Wiele takich i jeszcze innych zwyczajów pielęgnowali nocni stróże w okolicznych majątkach ziemskich w okresie międzywojennym.
Jednym ze „sławniejszych" stróży, był niejaki pan Balicki. Pełnił on obowiązki stróża nocnego w majątku hrabiny Heleny Zimermann, to jest w parku i pałacu przy dawnej ulicy Zamkowej, a obecnej ulicy 27 Stycznia. Podobno stróżując nie mógł opędzić się od miejscowej dzieciarni, która nachodziła dobra pańskie. Wymyślił sobie, że sam zacznie straszyć w parku, udając psa z ludzkim wyrazem twarzy. Co ciekawe, straszył tak podobno przez pewien czas, tworząc nawet swoistą legendę, aż w końcu został przyłapany. Wspominała o tym lokalna prasa w 1906 roku. Jego inicjatywa nie znalazła prawdopodobnie uznania u zacnego hrabiostwa, ponieważ późniejsze wzmianki mówią, że stróżował w Cykowie. Tam również straszył, co bojaźliwszych ludzi, aż któregoś ranka znaleziono biedaka martwego. Obok oficjalnej przyczyny śmierci wystawionej przez objazdowego felczera istniała druga, bardziej wiarygodna, wystawiona przez miejscową „mądrą". Według niej pan Balicki miał pecha i przez nieuwagę postraszył miejscowego ducha.
Z parkiem przy ulicy Zamkowej związana jest inna historia, w której wspomina się o dwóch psach z ludzką twarzą. Miały one biegać po przylegającej do parku, a nieistniejącej obecnie alei kasztanowej. Podobno późnym wieczorem niespodziewanie wyłaniały się z ciemności i biegły na wprost napotkanej osoby. W ostatnim momencie skręcały w bok, lekko ocierając się o przechodnia. Znikały gdzieś przy pomniku wojewody mazowieckiego i sieradzkiego- Wojciecha Leona Opalińskiego. Chodziły słuchy, że owe psy to jego dworzanie, skazani za niewierność na wieczną służbę.
Starsi mieszkańcy Zdroju pamiętają jeszcze tzw. „dróżkę" biegnącą przez pola z Grodziska do Zdroju, zwaną również „gacią". Powszechnie mówiło się, że jest w niej coś dziwnego. Gdzieś w jej połowie pojawiał się mały, czarny pies, o dziwnych, czerwonych oczach.
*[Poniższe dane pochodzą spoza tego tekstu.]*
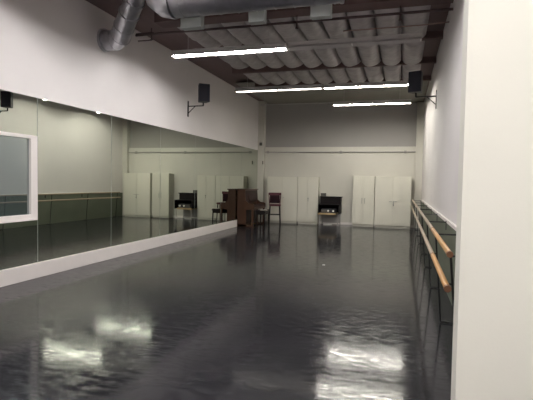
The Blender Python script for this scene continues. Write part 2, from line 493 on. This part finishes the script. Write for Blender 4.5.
# ------------------------------------------------------------------ cabinets
def cabinet(label, x0, x1, yf, h, handle, grooves=False, seams=None):
    w = x1 - x0
    t = thing('storage_cabinet', label, 'cabinet', (x0, yf, 0))
    dp = D - .055 - yf - (.008)
    part('body', 'cab', t, lambda b: (box(b, 0, w, .022, dp, .07, h, .004), box(b, .02, w - .02, .05, dp, 0, .07)))
    for s in (0, 1):
        a, c = (0.004, w / 2 - .005) if s == 0 else (w / 2 + .005, w - .004)
        def door(b):
            if not grooves:
                box(b, a, c, 0, .02, .085, h - .004, .003)
            else:
                n = 5; st = (c - a) / n
                for k in range(n):
                    box(b, a + k * st, a + (k + 1) * st, 0.0, .02, .085, h - .004, .005)
        d = part('door', 'cabdoor', t, door)
        hx = w / 2 - .05 if s == 0 else w / 2 + .05
        if handle == 'lever':
            if s == 1:
                part('handle', 'chrome', d, lambda b: (box(b, w / 2 + .015, w / 2 + .04, -.012, 0, .80, .98, .003),
                     tube(b, [(w / 2 + .028, -.012, .97), (w / 2 + .028, -.04, .97), (w / 2 + .15, -.04, .97)], .008, 8),
                     tube(b, [(w / 2 + .028, -.014, .84), (w / 2 + .028, 0, .84)], .024, 12)))
            else:
                part('handle', 'chrome', d, lambda b: tube(b, [(w / 2 - .03, -.0, .97), (w / 2 - .03, -.04, .97), (w / 2 - .13, -.04, .97)], .008, 8))
        elif handle == 'bow':
            part('handle', 'chrome', d, lambda b: tube(b, [(hx, 0, 1.06), (hx + .0, -.03, 1.045), (hx, -.035, .96), (hx, -.03, .875), (hx, 0, .86)], .008, 8))
        elif handle == 'knob' and s == 1:
            part('handle', 'chrome', d, lambda b: (tube(b, [(hx - .03, 0, 1.0), (hx - .03, -.03, 1.0)], .022, 12),
                 box(b, hx - .04, hx - .02, -.008, 0, .88, 1.02, .002)))
        elif handle == 'small':
            part('handle', 'chrome', d, lambda b: tube(b, [(hx, 0, 1.0), (hx, -.025, 1.0)], .014, 10))
cabinet('wide cream cabinet in the far left corner behind the red stool', -5.08, -3.868, 17.36, 1.815, 'small')
cabinet('narrow cream cabinet just left of the dark stereo stand', -3.858, -3.06, 17.36, 1.82, 'knob')
cabinet('narrow cream cabinet with ribbed doors right of the middle of the far wall', -1.75, -.95, 17.36, 1.89, 'bow', grooves=True)
cabinet('wide cream cabinet with lever handle beside the far end of the barres', -.93, .34, 17.24, 1.88, 'lever')

# ------------------------------------------------------------------ stereo stand
t = thing('stereo_stand', 'dark stereo stand with tan shelf against the far wall between the cabinets', 'stand', (-2.98, 17.02, 0))
W = .78
def sides(b):
    for x in (0, W - .025):
        prism(b, [(0, .44), (0, .80), (.42, .80), (.42, 1.05), (.775, 1.05), (.775, .44)], 'x', x, x + .025)
part('side_panel', 'stereo', t, sides)
part('back_panel', 'stereo', t, lambda b: box(b, .025, W - .025, .75, .775, .44, 1.05))
part('top_board', 'stereo', t, lambda b: box(b, -.01, W + .03, .40, .78, 1.05, 1.085, .004))
part('deck_board', 'stereo', t, lambda b: (box(b, .025, W - .025, .02, .42, .775, .80, .003), box(b, .025, W - .025, .42, .445, .80, 1.05)))
part('shelf', 'shelf', t, lambda b: box(b, .0, W - .13, -.03, .75, .415, .475, .006), label='tan wooden shelf')
for x in (.03, W - .06):
    for y in (.05, .72):
        part('leg', 'fixture', t, lambda b: box(b, x, x + .03, y, y + .03, 0, .415, .004), label='pale leg')
part('modesty_panel', 'fixture', t, lambda b: box(b, .06, W - .06, .735, .75, .06, .41))
rc = thing('stereo_receiver', 'dark stereo receiver with two silver knobs on the tan shelf', 'stereo', (-2.88, 17.08, .475))
part('case', 'black', rc, lambda b: box(b, 0, .54, 0, .35, .006, .16, .006))
for x in (.27, .46):
    part('knob', 'small_white', rc, lambda b: tube(b, [(x, -.002, .085), (x, -.03, .085)], .036, 16), label='silver knob')
part('faceplate', 'dark', rc, lambda b: box(b, .01, .22, -.006, 0, .03, .13, .002))
bx = obj('storage_box', (lambda b: (box(b, -2.97, -2.80, 17.5, 17.7, 1.085, 1.19, .005), b)[1])(N()), 'dark')
tag(bx, 'small grey box on the left end of the stereo stand top', 'box')
part('lid', 'dark', bx, lambda b: box(b, -2.975, -2.795, 17.495, 17.705, 1.19, 1.205, .003))
ps = obj('power_strip', (lambda b: (box(b, -2.82, -2.50, 17.3, 17.36, 0, .035, .006), b)[1])(N()), 'small_white')
tag(ps, 'small white power strip on the floor under the stereo stand', 'power strip')

# ------------------------------------------------------------------ piano
PX, PY = XL + .042, 15.22
t = thing('upright_piano', 'brown upright piano standing against the mirrors in the far left corner', 'piano', (PX - .008, PY, 0))
PL = 1.42
def body(b):
    box(b, 0.0, .28, .035, PL - .035, .10, 1.29, .006)
part('case', 'piano', t, body)
for y in (0, PL - .04):
    def cheek(b):
        prism(b, [(0, .0), (.33, .0), (.33, .60), (.60, .62), (.62, .66), (.62, .79), (.56, .83), (.42, .84), (.31, .93), (.285, 1.30), (0, 1.30)], 'y', y, y + .04)
    part('side_panel', 'piano', t, cheek)
part('lid', 'piano', t, lambda b: box(b, -.010, .325, -.015, PL + .015, 1.30, 1.335, .008))
part('front_panel', 'pianodark', t, lambda b: box(b, .28, .298, .05, PL - .05, .86, 1.27, .004))
part('lower_panel', 'pianodark', t, lambda b: box(b, .28, .298, .05, PL - .05, .12, .60, .004))
part('key_bed', 'piano', t, lambda b: box(b, .30, .615, .041, PL - .041, .62, .70, .006))
part('white_keys', 'ivory', t, lambda b: [box(b, .42, .58, .08 + k * .0242, .08 + k * .0242 + .0225, .70, .728, .002) for k in range(52)])
part('black_keys', 'ebony', t, lambda b: [box(b, .42, .52, .08 + k * .0242 + .0165, .08 + k * .0242 + .031, .729, .742, .001)
     for k in range(51) if k % 7 not in (2, 6)])
part('fallboard', 'pianodark', t, lambda b: (box(b, .36, .60, .041, PL - .041, .748, .768, .006), box(b, .585, .60, .041, PL - .041, .70, .748)))
part('music_desk', 'pianodark', t, lambda b: (box(b, .32, .335, .35, PL - .35, .93, 1.20, .004, (Matrix.Rotation(math.radians(-10), 3, 'Y'), (.33, 0, .93))),
     box(b, .32, .37, .35, PL - .35, .92, .935, .003)))
for y in (.0, PL - .06):
    part('leg', 'piano', t, lambda b: (box(b, .53, .60, y, y + .06, .05, .618, .01), box(b, .34, .62, y, y + .06, 0.0, .06, .012)))
part('toe_block', 'piano', t, lambda b: box(b, 0.0, .36, .0, PL, 0, .10, .008))
for dy in (-.1, 0, .1):
    part('pedal', 'brass', t, lambda b: box(b, .315, .43, PL / 2 + dy - .018, PL / 2 + dy + .018, .055, .07, .005))

# bench
t = thing('piano_bench', 'dark wooden piano bench in front of the brown upright piano', 'bench', (-4.77, 15.74, 0), math.radians(4))
part('seat', 'ebony', t, lambda b: box(b, -.18, .18, -.38, .38, .53, .575, .012))
part('apron', 'ebony', t, lambda b: (box(b, -.15, .15, -.34, -.32, .44, .53), box(b, -.15, .15, .32, .34, .44, .53),
     box(b, -.16, -.14, -.34, .34, .44, .53), box(b, .14, .16, -.34, .34, .44, .53)))
for sx in (-1, 1):
    for sy in (-1, 1):
        part('leg', 'ebony', t, lambda b: tube(b, [(sx * .145, sy * .33, .53), (sx * .15, sy * .34, .25), (sx * .155, sy * .345, 0)], .022, 8, radii=[.026, .022, .016]), smooth=True)
part('cushion', 'reddark', t, lambda b: box(b, -.17, .17, -.36, .36, .575, .60, .012))
mb = thing('music_book', 'open tan music book lying on the piano bench', 'book', (-4.66, 15.52, .601), math.radians(25))
part('pages', 'small_white', mb, lambda b: (prism(b, [(-.13, 0), (-.12, .012), (-.05, .018), (0, .008), (.05, .018), (.12, .012), (.13, 0)], 'y', -.10, .10)))
part('cover', 'tan', mb, lambda b: (box(b, -.137, .137, -.105, .105, -.0005, .003)))

# stool chair
t = thing('bar_stool', 'dark red high-backed bar stool between the piano and the cabinet', 'stool', (-4.55, 16.60, 0), math.radians(18))
part('seat', 'red', t, lambda b: box(b, -.22, .22, -.20, .22, .70, .775, .03))
def backrest(b):
    prof = []
    for k in range(9):
        a = k / 8; prof.append((-.245 + .49 * a, .20 + .05 * (1 - (2 * a - 1) ** 2)))
    for k in range(9):
        a = 1 - k / 8; prof.append((-.245 + .49 * a, .155 + .05 * (1 - (2 * a - 1) ** 2)))
    prism(b, prof, 'z', 1.10, 1.20)
    bmesh.ops.bevel(b, geom=b.edges[:], offset=.01, segments=2, affect='EDGES')
part('top_rail', 'red', t, backrest)
part('back_pad', 'reddark', t, lambda b: box(b, -.19, .19, .18, .215, .80, 1.10, .012))
for s in (-1, 1):
    part('back_post', 'red', t, lambda b: tube(b, [(s * .20, .19, .74), (s * .225, .205, 1.12)], .018, 8))
for sx in (-1, 1):
    for sy in (-1, 1):
        part('leg', 'ebony', t, lambda b: tube(b, [(sx * .18, sy * .16 + .01, .71), (sx * .21, sy * .19 + .01, 0)], .018, 8, radii=[.022, .016]), smooth=True)
def rung(b):
    z = .38; q = .195; r_ = .175
    for a, c in (((-q, -r_), (q, -r_)), ((q, -r_), (q, r_ + .02)), ((q, r_ + .02), (-q, r_ + .02)), ((-q, r_ + .02), (-q, -r_))):
        tube(b, [(a[0], a[1], z), (c[0], c[1], z)], .012, 8)
part('foot_rail', 'ebony', t, rung)

# ------------------------------------------------------------------ barres
X1, Z1, X2, Z2 = .383, 1.05, .345, .8375
OFF = Vector((-XR, -3.9, 0))
def shift(o): o.location = OFF; return o
def bracket(parent, y, endp=False):
    def f(b):
        tube(b, [(XR - .035, y, Z1 - .018), (X1 + .03, y, Z1 - .018), (X1, y, Z1 - .03)], .009, 8)      # arm to the wall
        box(b, XR - .042, XR - .0325, y - .02, y + .02, Z1 - .14, Z1 + .0, .002)                       # wall plate
        tube(b, [(X1 + .012, y, Z1 - .028), (X1 + .03, y, Z2 - .03), (.475, y, .02)], .0095, 8)           # post
        tube(b, [(X1 + .03, y, Z2 - .035), (X2, y, Z2 - .030)], .008, 8)                                 # stub to lower rail
        tube(b, [(.475, y, .014), (.60, y, .012)], .008, 8)                                              # foot
        tube(b, [(.59, y, .0), (.59, y, .006)], .03, 12)
    shift(part('bracket', 'blackmetal', parent, f, smooth=True))
def rail(parent, x, z, y0, y1, m):
    r = part('rail', m, parent, lambda b: tube(b, [(x, y0, z), (x, y1, z)], .0235, 16), smooth=True)
    shift(r)
    if m == 'honey': r['label'] = 'honey-coloured near length of rail'
    else: r['label'] = 'pale far length of rail'
    return r
def ring(parent, x, z, y, m='endcap', L=.05, r=.025):
    shift(part('joint_sleeve', m, parent, lambda b: tube(b, [(x, y - L / 2, z), (x, y + L / 2, z)], r, 16), smooth=True))
ys = [3.93, 5.62, 7.5, 9.35, 11.1, 13.05, 14.95, 16.85]
t = thing('ballet_barre', 'double wooden ballet barre on black brackets along the right wall', 'barre', (XR, 3.9, 0))
BARRE = t
rail(t, X1, Z1, 3.88, 6.03, 'honey'); rail(t, X2, Z2, 3.58, 5.30, 'honey')
for x, z, y in ((X1, Z1, 3.90), (X2, Z2, 3.60)): ring(t, x, z, y, 'endcap', .045, .026)
for x, z, y in ((X1, Z1, 6.0), (X2, Z2, 5.27)): ring(t, x, z, y)
for y in ys[:2]: bracket(t, y)
t2 = t
rail(t2, X1, Z1, 6.032, 17.0, 'pale'); rail(t2, X2, Z2, 5.302, 17.0, 'pale')
for x, z in ((X1, Z1), (X2, Z2)):
    for y in (9.5, 13.2): ring(t2, x, z, y, 'pale', .06, .026)
for y in ys[2:]: bracket(t2, y)

# tiny white fleck on the floor
o = obj('floor_fleck', (lambda b: (box(b, -1.44, -1.39, 8.82, 8.88, 0.0, .004), b)[1])(N()), 'small_white')
tag(o, 'tiny white fleck on the middle of the dark floor', 'small_white')

# ------------------------------------------------------------------ camera
Rr = Vector((0.9590462450342008, 0.28272171567979937, 0.017283847050658274))
Ru = Vector((-0.027704721729278473, 0.03290252514188949, 0.9990745078487343))
Rf = Vector((-0.28189137673881254, 0.9586374994346706, -0.03938776964920552))
cam = bpy.data.cameras.new('camera')
co = bpy.data.objects.new('camera', cam); col.objects.link(co)
mw = Matrix.Identity(4)
for i in range(3):
    mw[i][0] = Rr[i]; mw[i][1] = Ru[i]; mw[i][2] = -Rf[i]
mw[2][3] = 1.6
co.matrix_world = mw
cam.sensor_fit = 'HORIZONTAL'; cam.sensor_width = 36.0
cam.lens = 458.169 / 533 * 36.0
cam.clip_start = 0.05
sc = bpy.context.scene
sc.camera = co

# ------------------------------------------------------------------ world and view
w = bpy.data.worlds.new('world'); sc.world = w
w.use_nodes = True
w.node_tree.nodes['Background'].inputs[0].default_value = (0.0, 0.0, 0.0, 1)
sc.view_settings.view_transform = 'Standard'
sc.view_settings.look = 'None'
sc.view_settings.gamma = 1.0
sc.view_settings.use_curve_mapping = False
sc.view_settings.exposure = 0.0
sc.cycles.max_bounces = 10
sc.cycles.diffuse_bounces = 6
sc.cycles.glossy_bounces = 6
Przez pewien odcinek drogi szedł razem z napotkaną osobą i nagle znikał. Dla spotkanych osób, które nie zwracały na niego uwagi, był zupełnie niegroźny. Gdyby jednak było inaczej, ten mały pies przeistaczał się w prawdziwą bestię. Do niedawna żyli jeszcze ludzie, którzy mogli coś o tym powiedzieć. Znany jest przypadek, kiedy jadący rowerem mieszkaniec Grodziska ciągnął na smyczy swojego dużego owczarka niemieckiego. W pewnej chwili pojawił się pies o dużych, czerwonych oczach. Wystarczyło tylko jedno spojrzenie, żeby rasowy wilczur w panicznej ucieczce przewrócił pana z rowerem, a wpadając na podwórze domostwa o mało nie zabił się o własną budę. Przez kilka dni nie wychodził z budy, a już do końca pozostał bojaźliwym psem.
Opowieści, w których bohaterami są tajemnicze psy można dość często usłyszeć. Obok koni to właśnie psy stanowią dopełnienie wielu legend i najdziwniejszych historii. Wśród znawców przedmiotu panuje przekonanie, że występują w miejscach tragicznych wydarzeń. Dlatego często spotykane są na dawnych pobojowiskach, czy miejscach zbrodni. Może to tylko przypadek, że w pobliżu wspomnianej „dróżki" leżą rozstrzelani żołnierze niemieccy, których podobno schwytali Rosjanie w studni św. Bernarda. Miało to miejsce 27 stycznia 1945 roku, po tragicznym nalocie samolotów niemieckich na Grodzisk. W czasie usuwania zniszczeń natrafiono na czterech żołnierzy niemieckich z radiostacją ukrywających się w studni. To oni mieli przekazać meldunek o wielkim wiecu mieszkańców miasta zorganizowanym z okazji wyzwolenia. W wyniku nalotu zabito i raniono kilkadziesiąt osób, w tym wielu żołnierzy radzieckich.